This work addresses the poor feature robustness and high computational overhead of vision-language models (VLMs) in real-time scenarios with image noise and low visibility. We propose a frequency-spatial dual-domain co-modeling framework that, for the first time, integrates low-rank frequency-domain features derived from the discrete Fourier transform (DFT) into the spatial weights of pre-trained VLMs (e.g., CLIP or SigLIP), combined with low-rank adaptation (LoRA) for efficient fine-tuning. Crucially, the method incurs no additional inference latency while significantly enhancing cross-modal representation robustness against image noise and degradation. Evaluated on real-world noisy caption generation and visual question answering (VQA) tasks using RealSense UGV-collected data, our approach matches or exceeds the performance of ViT-L/14 and SigLIP baselines—producing more detailed, semantically accurate captions. This demonstrates the effectiveness of frequency-domain priors in enabling real-time, robust VLM understanding under challenging visual conditions.

Situational awareness applications rely heavily on real-time processing of visual and textual data to provide actionable insights.
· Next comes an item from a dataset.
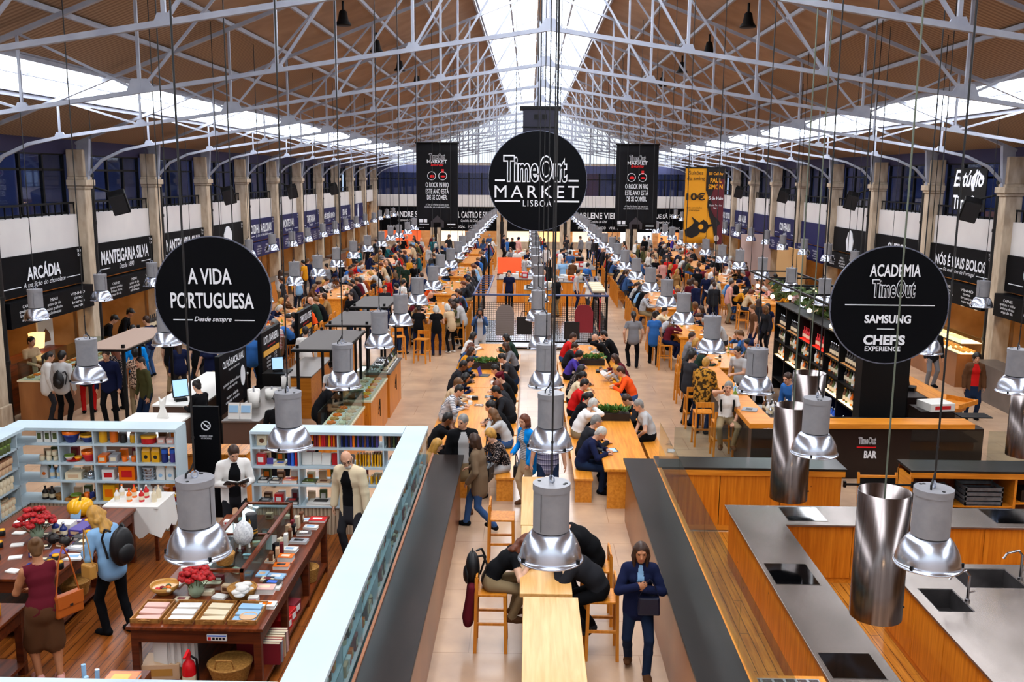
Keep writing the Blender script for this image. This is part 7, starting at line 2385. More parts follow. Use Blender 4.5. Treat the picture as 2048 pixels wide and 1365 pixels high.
HC = {'black': '#120c0a', 'brown': '#3a2010', 'auburn': '#6a3216', 'blonde': '#c8923e', 'grey': '#8f8c88', 'white': '#d8d4cc', 'light brown': '#6e4a28', 'burgundy': '#5a1220', 'blue': '#20408a', 'dark': '#1c1614'}
def hair_mat(c):
  return noise_mat('hair_' + c.replace(' ', '_'), HC[c], '#%02x%02x%02x' % tuple(int(int(HC[c][i:i + 2], 16) * .8) for i in (1, 3, 5)), (30, 30, 6), .5)
SKC = {'light': '#dba383', 'fair': '#e6b497', 'tan': '#b97a54', 'brown': '#6e4228'}
CL = {'black': '#0d0d10', 'dark grey': '#2e2d31', 'charcoal': '#202024', 'navy': '#141a38', 'grey': '#77767a', 'light grey': '#b4b2b2', 'white': '#e8e4e0', 'cream': '#dcc8a6', 'red': '#c01a18', 'orange': '#e8501a', 'mustard': '#d08a1a', 'blue': '#2f5f9e', 'bright blue': '#0a84d8',
   'light blue': '#86aed4', 'purple': '#43338a', 'maroon': '#5c1622', 'brown': '#5a3a24', 'tan': '#9a7448', 'olive': '#4a4a2c', 'pink': '#d89a90', 'denim': '#33507c', 'dark denim': '#1a2740', 'khaki': '#8a7658', 'dark green': '#22342a', 'teal': '#1f5a60', 'beige': '#c2a684', 'rust': '#8a3f1c', 'taupe': '#6e5a46'}
def cloth_mat(c):
  if c in MATS:
    return MATS[c]
  return fabric('cloth_' + c.replace(' ', '_'), CL[c])
def pattern(name, c1, c2, sc, lo=.46, hi=.54):
  m = noise_mat(name, c1, c2, (sc, sc, sc), .9, detail=2.0, lo=lo, hi=hi, spec=.1)
  return m
pattern('camo', '#3a2a16', '#b9822e', 14)
pattern('floral', '#0f0e12', '#b09a90', 45, .56, .62)
pattern('print', '#2a1d1a', '#c8a890', 30)
stripes('striped', [(0, '#d8d6d6'), (.55, '#6a6c78')], 34.0, (0, 0, 1))
stripes('stripedred', [(0, '#e8e4e0'), (.6, '#b02a2a')], 24.0, (0, 0, 1))
def plaid():
  m = stripes('plaid', [(0, '#8c8aa8'), (.5, '#4a4866'), (.7, '#b0aec4')], 11.0, (0, 0, 1))
  nt, n, l, b = _nodes(m)
  old = b.inputs['Base Color'].links[0].from_socket
  t = n.new('ShaderNodeTexWave')
  t.bands_direction = 'X'
  t.inputs['Scale'].default_value = 5.0
  l.new(coords(nt, (2, 2, 2)), t.inputs['Vector'])
  mx = n.new('ShaderNodeMixRGB')
  mx.blend_type = 'MULTIPLY'
  mx.inputs[0].default_value = .6
  l.new(old, mx.inputs[1])
  l.new(t.outputs['Color'], mx.inputs[2])
  l.new(mx.outputs[0], b.inputs['Base Color'])
plaid()
def skin_mat(c):
  return noise_mat('skin_' + c, SKC[c], '#%02x%02x%02x' % tuple(int(int(SKC[c][i:i + 2], 16) * .88) for i in (1, 3, 5)), (9, 9, 9), .5)
M_eye = mat('eye_dark', '#1c110c', .3)
M_lip = mat('lip', '#a85a4c', .5)
def slots(o, skin, top, bot, shoe, inner, shared):
  ms = [skin_mat(skin), cloth_mat(top), cloth_mat(bot), cloth_mat(shoe), cloth_mat(inner), M_eye, M_lip]
  if not shared:
    for m in ms:
      o.data.materials.append(m)
  else:
    for i, m in enumerate(ms):
      o.material_slots[i].link = 'OBJECT'
      o.material_slots[i].material = m
def add_hair(o, style, color, hc, ax, s, h, name='hair'):
  if style == 'bald':
    return None
  ho = bpy.data.objects.new(name, hair_mesh(style, h))
  COL.objects.link(ho)
  ho.parent = o
  ho.matrix_local = Matrix(((ax[0][0] * s, ax[1][0] * s, ax[2][0] * s, hc[0]), (ax[0][1] * s, ax[1][1] * s, ax[2][1] * s, hc[1]), (ax[0][2] * s, ax[1][2] * s, ax[2][2] * s, hc[2]), (0, 0, 0, 1)))
  if not ho.data.materials:
    ho.data.materials.append(None)
  ho.material_slots[0].link = 'OBJECT'
  ho.material_slots[0].material = hair_mat(color) if color in HC else cloth_mat(color)
  return ho
GARM = {TOP: 'top', BOT: 'trousers', SHOE: 'shoes', INN: 'shirt'}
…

Vision language models (VLMs) have become essential tools for interpreting complex environments by connecting visual inputs with natural language descriptions. However, these models often face computational challenges, especially when required to perform efficiently in real environments. This research presents a novel vision language model (VLM) framework that leverages frequency domain transformations and low-rank adaptation (LoRA) to enhance feature extraction, scalability, and efficiency. Unlike traditional VLMs, which rely solely on spatial-domain representations, our approach incorporates Discrete Fourier Transform (DFT) based low-rank features while retaining pretrained spatial weights, enabling robust performance in noisy or low visibility scenarios. We evaluated the proposed model on caption generation and Visual Question Answering (VQA) tasks using benchmark datasets with varying levels of Gaussian noise. Quantitative results demonstrate that our model achieves evaluation metrics comparable to state-of-the-art VLMs, such as CLIP ViT-L/14 and SigLIP. Qualitative analysis further reveals that our model provides more detailed and contextually relevant responses, particularly for real-world images captured by a RealSense camera mounted on an Unmanned Ground Vehicle (UGV).